**Exercise objective**
Count every line that holds the string "from", then give that number alone.
>> Start Information shown
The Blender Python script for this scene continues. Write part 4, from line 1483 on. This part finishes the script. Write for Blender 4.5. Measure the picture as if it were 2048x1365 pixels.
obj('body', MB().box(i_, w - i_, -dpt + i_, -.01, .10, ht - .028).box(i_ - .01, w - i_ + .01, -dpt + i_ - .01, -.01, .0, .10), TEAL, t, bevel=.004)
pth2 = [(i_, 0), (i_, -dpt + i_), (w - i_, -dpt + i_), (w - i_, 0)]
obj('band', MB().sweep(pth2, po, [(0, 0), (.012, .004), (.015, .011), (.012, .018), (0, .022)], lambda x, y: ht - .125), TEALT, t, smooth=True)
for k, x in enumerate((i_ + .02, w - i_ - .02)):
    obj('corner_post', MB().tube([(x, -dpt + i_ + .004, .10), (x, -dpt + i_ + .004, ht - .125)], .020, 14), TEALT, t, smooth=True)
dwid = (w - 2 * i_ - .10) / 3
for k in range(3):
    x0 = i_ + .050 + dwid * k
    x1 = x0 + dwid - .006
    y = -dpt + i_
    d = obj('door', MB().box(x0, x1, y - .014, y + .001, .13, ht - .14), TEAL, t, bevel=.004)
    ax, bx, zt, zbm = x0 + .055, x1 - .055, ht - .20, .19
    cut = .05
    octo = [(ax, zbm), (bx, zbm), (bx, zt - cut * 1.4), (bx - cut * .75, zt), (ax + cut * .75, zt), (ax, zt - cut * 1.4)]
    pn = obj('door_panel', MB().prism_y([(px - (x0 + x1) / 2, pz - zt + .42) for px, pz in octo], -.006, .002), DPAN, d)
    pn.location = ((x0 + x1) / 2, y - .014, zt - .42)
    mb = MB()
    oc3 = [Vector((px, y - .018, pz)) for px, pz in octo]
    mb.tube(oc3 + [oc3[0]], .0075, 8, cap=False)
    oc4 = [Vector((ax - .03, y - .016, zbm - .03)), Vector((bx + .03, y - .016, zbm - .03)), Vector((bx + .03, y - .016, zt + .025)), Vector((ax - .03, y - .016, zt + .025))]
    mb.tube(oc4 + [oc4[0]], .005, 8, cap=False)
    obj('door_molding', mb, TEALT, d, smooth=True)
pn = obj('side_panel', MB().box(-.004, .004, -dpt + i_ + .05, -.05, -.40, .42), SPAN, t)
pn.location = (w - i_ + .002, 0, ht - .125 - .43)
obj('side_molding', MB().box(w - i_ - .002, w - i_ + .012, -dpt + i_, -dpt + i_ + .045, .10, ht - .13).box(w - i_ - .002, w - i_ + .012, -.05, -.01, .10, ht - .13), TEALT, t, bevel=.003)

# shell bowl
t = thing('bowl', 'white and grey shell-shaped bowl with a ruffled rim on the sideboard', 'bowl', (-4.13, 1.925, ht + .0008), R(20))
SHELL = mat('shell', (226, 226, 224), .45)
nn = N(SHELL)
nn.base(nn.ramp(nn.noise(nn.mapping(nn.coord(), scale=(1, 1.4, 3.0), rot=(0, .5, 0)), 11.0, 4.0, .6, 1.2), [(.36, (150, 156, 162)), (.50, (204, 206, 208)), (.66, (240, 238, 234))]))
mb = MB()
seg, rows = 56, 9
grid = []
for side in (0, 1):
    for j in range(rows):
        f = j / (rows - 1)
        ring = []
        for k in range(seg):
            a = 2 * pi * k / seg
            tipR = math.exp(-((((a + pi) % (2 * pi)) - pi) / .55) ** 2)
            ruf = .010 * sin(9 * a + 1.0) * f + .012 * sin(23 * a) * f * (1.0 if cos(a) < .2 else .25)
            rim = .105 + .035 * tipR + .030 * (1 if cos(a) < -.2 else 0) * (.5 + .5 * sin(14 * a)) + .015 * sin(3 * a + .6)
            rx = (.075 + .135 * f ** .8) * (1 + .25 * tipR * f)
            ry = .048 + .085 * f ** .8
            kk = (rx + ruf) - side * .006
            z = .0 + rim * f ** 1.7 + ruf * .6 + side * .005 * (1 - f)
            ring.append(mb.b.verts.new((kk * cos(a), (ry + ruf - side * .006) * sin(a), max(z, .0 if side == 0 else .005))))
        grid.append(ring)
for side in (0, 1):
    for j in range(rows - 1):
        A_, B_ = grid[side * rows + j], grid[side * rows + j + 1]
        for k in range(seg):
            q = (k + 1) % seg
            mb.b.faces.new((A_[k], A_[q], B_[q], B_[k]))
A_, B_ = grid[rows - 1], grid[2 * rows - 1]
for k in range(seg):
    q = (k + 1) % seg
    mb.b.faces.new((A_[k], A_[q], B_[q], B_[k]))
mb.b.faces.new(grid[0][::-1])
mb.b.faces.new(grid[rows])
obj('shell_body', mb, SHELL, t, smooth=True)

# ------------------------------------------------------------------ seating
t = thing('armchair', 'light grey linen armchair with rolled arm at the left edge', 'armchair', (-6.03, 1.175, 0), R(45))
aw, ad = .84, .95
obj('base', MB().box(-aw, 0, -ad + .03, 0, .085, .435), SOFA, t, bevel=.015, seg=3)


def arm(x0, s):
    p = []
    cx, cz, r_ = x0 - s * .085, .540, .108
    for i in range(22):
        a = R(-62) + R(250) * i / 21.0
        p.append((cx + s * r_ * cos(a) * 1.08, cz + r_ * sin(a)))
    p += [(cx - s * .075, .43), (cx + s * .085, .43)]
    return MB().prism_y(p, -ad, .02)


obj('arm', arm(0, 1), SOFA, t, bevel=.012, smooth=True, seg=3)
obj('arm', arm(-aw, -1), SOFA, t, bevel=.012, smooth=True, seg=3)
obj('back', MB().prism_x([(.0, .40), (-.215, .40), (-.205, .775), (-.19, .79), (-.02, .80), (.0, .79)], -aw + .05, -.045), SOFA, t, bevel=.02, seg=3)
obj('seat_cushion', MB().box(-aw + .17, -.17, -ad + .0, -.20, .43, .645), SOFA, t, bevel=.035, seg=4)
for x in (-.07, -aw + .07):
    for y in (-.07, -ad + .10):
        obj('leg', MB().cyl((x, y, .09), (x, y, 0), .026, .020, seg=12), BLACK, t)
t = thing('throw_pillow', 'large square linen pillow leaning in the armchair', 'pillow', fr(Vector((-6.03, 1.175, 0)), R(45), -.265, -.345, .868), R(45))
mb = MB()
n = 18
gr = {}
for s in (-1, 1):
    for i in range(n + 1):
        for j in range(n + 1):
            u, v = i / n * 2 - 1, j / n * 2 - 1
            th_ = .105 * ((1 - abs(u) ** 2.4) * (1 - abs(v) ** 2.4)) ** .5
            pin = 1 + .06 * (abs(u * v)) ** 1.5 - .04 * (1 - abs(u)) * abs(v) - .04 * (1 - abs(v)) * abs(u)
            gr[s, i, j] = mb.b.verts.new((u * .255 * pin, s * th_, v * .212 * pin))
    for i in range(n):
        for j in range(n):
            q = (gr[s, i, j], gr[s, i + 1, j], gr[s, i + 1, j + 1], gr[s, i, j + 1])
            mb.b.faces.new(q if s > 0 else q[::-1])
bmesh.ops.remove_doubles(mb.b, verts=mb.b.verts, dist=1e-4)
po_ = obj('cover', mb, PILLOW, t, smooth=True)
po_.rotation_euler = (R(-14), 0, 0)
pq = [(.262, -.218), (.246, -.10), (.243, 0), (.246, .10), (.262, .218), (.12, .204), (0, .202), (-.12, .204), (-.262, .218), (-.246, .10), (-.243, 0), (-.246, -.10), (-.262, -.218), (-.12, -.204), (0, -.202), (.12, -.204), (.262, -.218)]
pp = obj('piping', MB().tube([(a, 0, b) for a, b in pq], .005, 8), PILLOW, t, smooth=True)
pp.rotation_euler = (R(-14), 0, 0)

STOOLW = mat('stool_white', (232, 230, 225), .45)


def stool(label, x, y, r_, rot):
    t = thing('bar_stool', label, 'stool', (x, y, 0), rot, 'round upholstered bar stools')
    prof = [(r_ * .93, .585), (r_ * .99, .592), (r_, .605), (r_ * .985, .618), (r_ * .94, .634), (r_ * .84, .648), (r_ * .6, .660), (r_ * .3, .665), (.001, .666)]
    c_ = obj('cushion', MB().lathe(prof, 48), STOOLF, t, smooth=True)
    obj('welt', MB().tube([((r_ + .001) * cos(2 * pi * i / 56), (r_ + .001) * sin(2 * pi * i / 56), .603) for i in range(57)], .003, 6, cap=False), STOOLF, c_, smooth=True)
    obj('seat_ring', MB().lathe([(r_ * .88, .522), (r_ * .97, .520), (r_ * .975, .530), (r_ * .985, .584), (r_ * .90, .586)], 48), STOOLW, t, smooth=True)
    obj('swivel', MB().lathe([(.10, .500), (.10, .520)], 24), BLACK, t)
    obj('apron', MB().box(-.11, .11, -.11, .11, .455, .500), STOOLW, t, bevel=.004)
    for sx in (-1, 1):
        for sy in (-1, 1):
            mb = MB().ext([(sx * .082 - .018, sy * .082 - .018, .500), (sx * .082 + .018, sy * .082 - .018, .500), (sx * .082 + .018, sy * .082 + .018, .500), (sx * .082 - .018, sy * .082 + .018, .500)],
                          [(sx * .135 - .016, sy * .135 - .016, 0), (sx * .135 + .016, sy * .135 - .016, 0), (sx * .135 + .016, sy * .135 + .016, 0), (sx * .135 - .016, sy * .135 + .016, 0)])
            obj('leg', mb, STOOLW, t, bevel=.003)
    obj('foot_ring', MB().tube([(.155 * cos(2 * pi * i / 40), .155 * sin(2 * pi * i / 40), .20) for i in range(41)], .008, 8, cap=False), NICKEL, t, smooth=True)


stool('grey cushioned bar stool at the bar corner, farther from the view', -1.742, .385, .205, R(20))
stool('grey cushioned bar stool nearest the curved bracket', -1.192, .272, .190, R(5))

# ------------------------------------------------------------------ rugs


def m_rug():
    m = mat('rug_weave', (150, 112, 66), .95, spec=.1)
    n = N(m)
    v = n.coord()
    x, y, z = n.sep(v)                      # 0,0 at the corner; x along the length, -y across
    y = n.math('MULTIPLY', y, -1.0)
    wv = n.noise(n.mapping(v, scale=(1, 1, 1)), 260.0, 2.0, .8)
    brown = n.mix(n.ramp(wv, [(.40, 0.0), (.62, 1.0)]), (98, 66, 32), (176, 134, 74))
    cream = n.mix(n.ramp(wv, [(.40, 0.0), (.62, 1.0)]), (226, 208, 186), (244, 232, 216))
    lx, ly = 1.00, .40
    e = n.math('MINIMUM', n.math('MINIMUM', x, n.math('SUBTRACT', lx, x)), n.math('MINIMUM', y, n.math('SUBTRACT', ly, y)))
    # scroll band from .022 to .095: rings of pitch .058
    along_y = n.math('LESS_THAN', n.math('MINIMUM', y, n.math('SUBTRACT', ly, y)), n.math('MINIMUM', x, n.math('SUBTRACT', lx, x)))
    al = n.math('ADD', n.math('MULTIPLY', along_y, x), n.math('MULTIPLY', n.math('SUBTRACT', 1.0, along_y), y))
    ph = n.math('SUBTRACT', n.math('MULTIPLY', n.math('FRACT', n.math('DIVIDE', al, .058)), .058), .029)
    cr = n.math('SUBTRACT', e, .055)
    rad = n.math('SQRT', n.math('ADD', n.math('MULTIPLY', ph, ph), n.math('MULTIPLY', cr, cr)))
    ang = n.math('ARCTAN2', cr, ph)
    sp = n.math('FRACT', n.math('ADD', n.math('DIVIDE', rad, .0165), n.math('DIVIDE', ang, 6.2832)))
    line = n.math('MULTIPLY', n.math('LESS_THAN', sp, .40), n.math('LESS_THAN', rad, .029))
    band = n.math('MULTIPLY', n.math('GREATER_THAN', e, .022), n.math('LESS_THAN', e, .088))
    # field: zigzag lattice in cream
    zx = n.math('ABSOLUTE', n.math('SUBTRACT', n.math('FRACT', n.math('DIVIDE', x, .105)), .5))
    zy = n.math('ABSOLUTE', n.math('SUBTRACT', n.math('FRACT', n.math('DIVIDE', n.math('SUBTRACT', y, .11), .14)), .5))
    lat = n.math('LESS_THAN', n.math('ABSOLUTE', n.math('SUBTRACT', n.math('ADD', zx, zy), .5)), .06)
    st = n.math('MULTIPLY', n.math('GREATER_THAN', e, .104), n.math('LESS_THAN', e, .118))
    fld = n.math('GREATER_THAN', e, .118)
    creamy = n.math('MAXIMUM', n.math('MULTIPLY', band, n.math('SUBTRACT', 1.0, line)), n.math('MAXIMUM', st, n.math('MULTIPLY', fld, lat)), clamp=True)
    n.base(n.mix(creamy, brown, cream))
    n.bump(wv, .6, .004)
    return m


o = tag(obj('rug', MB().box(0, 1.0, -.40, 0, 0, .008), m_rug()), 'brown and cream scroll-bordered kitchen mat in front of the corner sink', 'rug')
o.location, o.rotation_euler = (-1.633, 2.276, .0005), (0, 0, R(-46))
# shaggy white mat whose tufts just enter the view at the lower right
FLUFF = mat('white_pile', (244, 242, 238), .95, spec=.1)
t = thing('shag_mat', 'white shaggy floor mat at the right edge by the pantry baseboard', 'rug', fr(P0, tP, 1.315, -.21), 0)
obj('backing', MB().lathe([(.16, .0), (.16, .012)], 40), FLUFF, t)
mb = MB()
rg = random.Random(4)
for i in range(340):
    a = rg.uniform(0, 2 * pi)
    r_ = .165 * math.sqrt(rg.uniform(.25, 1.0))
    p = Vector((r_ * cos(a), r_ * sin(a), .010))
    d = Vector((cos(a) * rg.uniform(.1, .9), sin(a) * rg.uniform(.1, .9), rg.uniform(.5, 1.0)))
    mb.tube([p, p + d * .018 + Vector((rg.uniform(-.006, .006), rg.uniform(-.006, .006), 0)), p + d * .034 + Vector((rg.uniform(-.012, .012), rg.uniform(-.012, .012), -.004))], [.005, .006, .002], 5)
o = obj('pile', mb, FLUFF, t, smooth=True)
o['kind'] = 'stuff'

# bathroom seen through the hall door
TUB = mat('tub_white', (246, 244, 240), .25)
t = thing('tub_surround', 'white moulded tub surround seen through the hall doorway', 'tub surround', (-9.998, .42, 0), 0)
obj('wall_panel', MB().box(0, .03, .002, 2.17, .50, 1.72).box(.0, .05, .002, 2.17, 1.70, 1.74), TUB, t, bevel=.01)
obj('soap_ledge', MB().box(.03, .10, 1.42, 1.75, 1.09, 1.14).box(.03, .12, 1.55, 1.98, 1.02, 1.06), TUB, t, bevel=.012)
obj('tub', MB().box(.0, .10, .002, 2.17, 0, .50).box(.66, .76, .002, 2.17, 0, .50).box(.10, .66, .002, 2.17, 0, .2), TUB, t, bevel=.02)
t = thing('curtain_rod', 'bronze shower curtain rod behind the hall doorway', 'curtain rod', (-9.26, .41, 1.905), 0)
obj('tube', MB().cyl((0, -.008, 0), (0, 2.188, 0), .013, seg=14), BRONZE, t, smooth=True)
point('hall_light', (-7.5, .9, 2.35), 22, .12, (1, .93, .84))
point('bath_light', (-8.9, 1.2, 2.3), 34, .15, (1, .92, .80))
>> End Information shown
**Task answer**
3